Capital goods stocks rallied nearly 16 per cent since January on purchases by foreign institutional investors and in anticipation of a change of government at the Centre.
The benchmark Sensex rose 4.37 per cent over the same period.
Yet capital goods companies say the situation is the same as last year and there are no big investments or orders.
"It is too early to celebrate," said M S Unnikrishnan, managing director of Thermax, an energy and environment engineering company.
He pointed out that no major investments had taken place in the last two years.
He is hopeful the investment cycle will turn by November but a revival will be seen only in 2015-2016.
"There are opportunities from both central and state power distribution companies.
"The central sector has more high-technology opportunities.
"Unfortunately, power generation and industry face negative growth. These two segments are, for the moment, in a wait-and-watch mode," said Rathin Basu, managing director of power transmission company Alstom T&D
The Indian arm of Swiss-Swedish engineering major ABB, too, sees no green shoots of revival.
“Power generation projects are struggling despite five-year plan targets.
The transmission segment is doing marginally better.
"Any growth in the second half of the year will most likely revolve around renewable energy,” said Subir Pal, head of marketing and strategy at power and automation company ABB India Limited.
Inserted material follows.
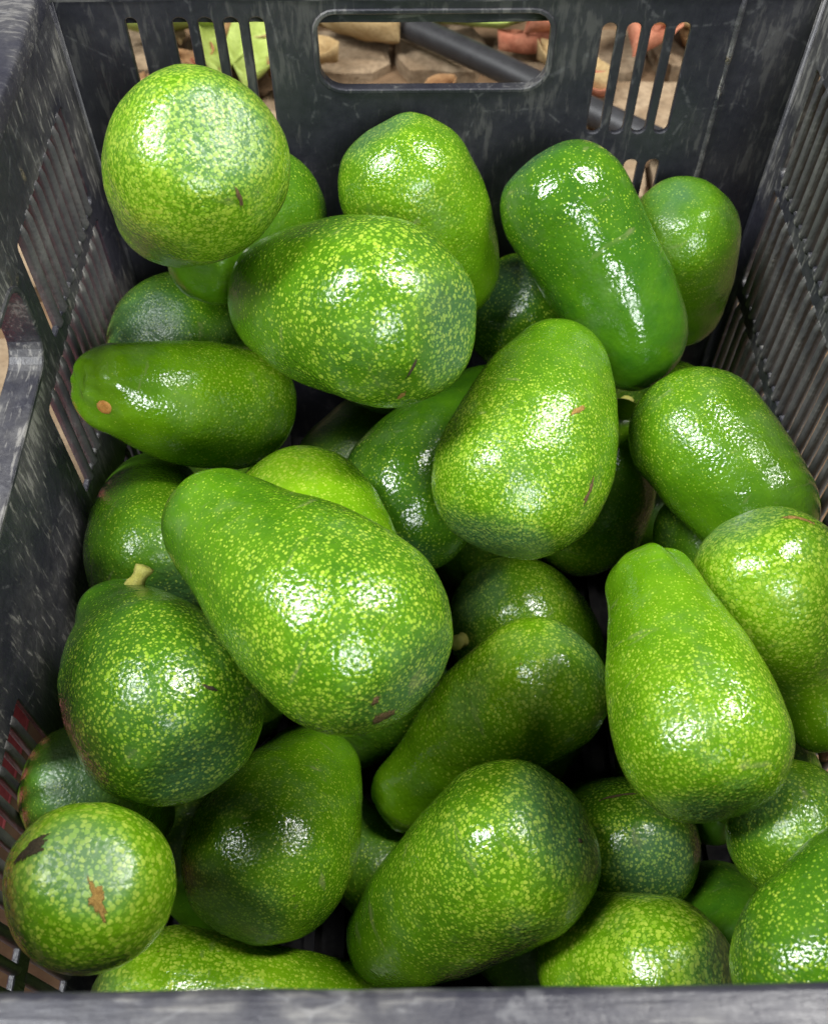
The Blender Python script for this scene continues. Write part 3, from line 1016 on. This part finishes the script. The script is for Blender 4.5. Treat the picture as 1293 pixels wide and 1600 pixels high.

ABB is looking to tide over the rough patch with orders that can be executed within a year.
The stock market’s optimism about the capital goods sector is influenced by low valuations.
Industry heavyweights like Bharat Heavy Electricals Ltd and Larsen & Toubro were trading at historical lows, which led to some buying. Also, long-term investors like pension funds have began to accumulate capital goods stocks, market analysts pointed out.
“The pace of order finalisation got traction in February 2014, led by big orders in ports and power generation,” said Satyam Agarwal of Motilal Oswal Securities, a brokerage.
The revival is visible only among public sector undertakings as private companies face a funds crunch.